Beitrag von Manfred »

So ziemlich alles enthält Spuren von radioaktiven Isotopen.
Auf unserer Exkursion im Rahmen meines Strahlenschutz-Fachkundekurses damals im Studium (erscheint das lange her...) haben wir im Bayerischen Wald an einem offengelegten Granitfelsen entlang der Autobahn auch beachtliche Strahlenwerte gemessen, bedingt durch den hohen Gehalt des Gesteins an Uran und -Zerfallsprodukten.

Auch bei Phosphatdüngern wird der Urangehalt öfter mal thematisiert.

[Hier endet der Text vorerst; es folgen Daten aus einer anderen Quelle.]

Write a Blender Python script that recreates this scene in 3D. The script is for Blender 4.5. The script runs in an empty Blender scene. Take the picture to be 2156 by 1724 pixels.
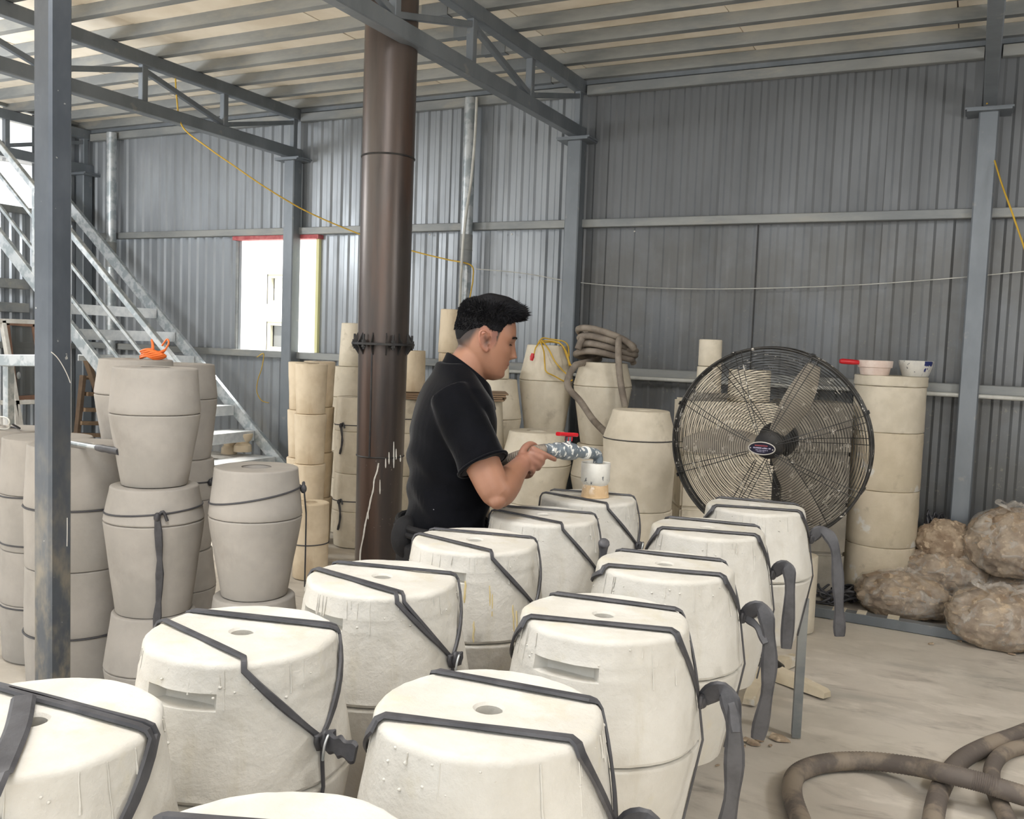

Problematisch an der Uran-Zerfallsreihe ist v.a. das Radon, als lungengängiger Alphastrahler.
D.h. in Wohn- und Arbeitsräumen sollte man solche Stoffe nicht unbedingt lagern.
Draußen geht die durch die relativ kleinen Mengen Material eingebrachte Strahlendosis in der eh vorhandenen natürlichen Strahlung unter.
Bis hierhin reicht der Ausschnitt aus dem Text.